- The task -
Quote every line from the top of the listing down to and including the line that contains "random.seed(7)".
####
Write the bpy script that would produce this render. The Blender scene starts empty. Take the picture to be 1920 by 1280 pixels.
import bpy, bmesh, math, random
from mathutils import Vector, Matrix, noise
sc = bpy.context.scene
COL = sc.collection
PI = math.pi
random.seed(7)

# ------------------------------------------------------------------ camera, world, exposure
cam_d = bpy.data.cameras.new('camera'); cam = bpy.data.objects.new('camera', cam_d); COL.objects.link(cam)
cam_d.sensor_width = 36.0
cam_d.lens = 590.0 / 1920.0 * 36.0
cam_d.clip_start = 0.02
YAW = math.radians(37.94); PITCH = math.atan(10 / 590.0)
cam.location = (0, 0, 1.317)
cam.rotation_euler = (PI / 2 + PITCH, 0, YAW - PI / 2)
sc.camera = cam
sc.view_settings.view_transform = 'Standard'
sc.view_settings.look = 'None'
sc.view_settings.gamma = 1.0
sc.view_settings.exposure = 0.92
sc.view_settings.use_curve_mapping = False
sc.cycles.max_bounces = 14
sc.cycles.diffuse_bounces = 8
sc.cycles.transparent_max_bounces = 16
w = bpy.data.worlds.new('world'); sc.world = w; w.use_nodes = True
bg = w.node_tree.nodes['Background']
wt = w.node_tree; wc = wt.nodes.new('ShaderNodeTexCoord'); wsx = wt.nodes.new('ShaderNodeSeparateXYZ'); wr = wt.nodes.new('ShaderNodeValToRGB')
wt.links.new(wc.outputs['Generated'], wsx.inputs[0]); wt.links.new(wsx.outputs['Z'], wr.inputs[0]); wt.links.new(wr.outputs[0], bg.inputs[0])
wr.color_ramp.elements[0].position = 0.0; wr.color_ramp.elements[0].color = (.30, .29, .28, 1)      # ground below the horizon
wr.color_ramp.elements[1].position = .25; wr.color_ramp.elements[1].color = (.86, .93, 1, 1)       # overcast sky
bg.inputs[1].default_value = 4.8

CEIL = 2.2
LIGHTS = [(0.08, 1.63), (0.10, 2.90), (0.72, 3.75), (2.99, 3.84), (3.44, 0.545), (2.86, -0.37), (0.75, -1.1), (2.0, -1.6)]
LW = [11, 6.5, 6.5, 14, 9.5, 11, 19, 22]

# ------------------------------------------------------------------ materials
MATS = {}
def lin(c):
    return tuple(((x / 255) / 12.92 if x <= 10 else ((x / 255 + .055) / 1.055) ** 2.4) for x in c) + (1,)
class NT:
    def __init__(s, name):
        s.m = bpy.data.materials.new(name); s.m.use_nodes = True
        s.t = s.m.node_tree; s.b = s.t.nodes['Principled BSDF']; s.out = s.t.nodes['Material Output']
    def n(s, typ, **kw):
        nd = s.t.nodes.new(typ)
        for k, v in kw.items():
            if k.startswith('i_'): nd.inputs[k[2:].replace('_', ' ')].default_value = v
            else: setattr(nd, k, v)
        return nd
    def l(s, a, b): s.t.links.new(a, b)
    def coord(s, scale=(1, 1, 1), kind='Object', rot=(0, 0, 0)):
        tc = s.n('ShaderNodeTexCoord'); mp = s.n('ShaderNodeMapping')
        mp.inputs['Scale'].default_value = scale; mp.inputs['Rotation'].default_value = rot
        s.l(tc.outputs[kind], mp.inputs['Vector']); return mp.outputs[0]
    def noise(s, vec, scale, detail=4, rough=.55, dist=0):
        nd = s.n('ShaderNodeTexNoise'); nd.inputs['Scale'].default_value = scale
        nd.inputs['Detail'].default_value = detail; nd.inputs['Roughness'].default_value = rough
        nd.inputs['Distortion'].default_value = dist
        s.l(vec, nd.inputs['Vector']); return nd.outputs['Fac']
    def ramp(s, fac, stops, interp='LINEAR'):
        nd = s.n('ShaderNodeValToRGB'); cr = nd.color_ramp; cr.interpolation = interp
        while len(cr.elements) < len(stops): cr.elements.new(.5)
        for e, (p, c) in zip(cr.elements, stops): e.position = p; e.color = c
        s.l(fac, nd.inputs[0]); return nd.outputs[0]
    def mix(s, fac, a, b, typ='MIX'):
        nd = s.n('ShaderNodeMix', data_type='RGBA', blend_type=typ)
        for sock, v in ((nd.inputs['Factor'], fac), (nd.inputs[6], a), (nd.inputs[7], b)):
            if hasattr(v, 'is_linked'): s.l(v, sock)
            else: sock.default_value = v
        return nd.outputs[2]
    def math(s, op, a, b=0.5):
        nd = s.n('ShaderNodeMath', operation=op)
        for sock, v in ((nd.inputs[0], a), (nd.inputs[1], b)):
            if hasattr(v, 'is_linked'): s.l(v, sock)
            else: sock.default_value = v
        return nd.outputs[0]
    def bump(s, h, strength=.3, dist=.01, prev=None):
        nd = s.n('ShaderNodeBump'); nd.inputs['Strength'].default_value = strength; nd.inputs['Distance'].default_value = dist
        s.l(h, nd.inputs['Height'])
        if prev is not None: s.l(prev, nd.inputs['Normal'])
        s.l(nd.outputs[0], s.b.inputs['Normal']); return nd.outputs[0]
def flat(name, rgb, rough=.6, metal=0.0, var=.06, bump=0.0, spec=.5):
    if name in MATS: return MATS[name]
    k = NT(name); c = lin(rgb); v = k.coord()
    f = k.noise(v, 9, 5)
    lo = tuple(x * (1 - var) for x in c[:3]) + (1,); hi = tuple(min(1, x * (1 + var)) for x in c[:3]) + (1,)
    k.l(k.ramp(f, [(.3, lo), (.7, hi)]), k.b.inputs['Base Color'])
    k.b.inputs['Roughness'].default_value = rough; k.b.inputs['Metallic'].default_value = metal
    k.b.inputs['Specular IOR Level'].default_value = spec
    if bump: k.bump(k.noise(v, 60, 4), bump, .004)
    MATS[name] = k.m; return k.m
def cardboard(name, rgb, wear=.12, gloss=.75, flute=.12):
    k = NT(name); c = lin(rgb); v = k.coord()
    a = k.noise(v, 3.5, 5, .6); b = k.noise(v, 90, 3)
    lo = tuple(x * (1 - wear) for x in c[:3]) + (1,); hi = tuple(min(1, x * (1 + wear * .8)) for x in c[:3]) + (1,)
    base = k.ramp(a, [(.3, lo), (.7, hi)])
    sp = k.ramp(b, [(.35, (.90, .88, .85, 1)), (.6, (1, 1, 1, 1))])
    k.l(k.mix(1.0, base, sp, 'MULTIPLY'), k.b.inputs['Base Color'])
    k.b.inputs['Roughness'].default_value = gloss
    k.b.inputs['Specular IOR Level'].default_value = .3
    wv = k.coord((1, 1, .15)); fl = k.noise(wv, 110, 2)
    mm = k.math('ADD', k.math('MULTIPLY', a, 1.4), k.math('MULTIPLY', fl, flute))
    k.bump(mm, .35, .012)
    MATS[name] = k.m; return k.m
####
- Answer to this task -
Write the bpy script that would produce this render. The Blender scene starts empty. Take the picture to be 1920 by 1280 pixels.
import bpy, bmesh, math, random
from mathutils import Vector, Matrix, noise
sc = bpy.context.scene
COL = sc.collection
PI = math.pi
random.seed(7)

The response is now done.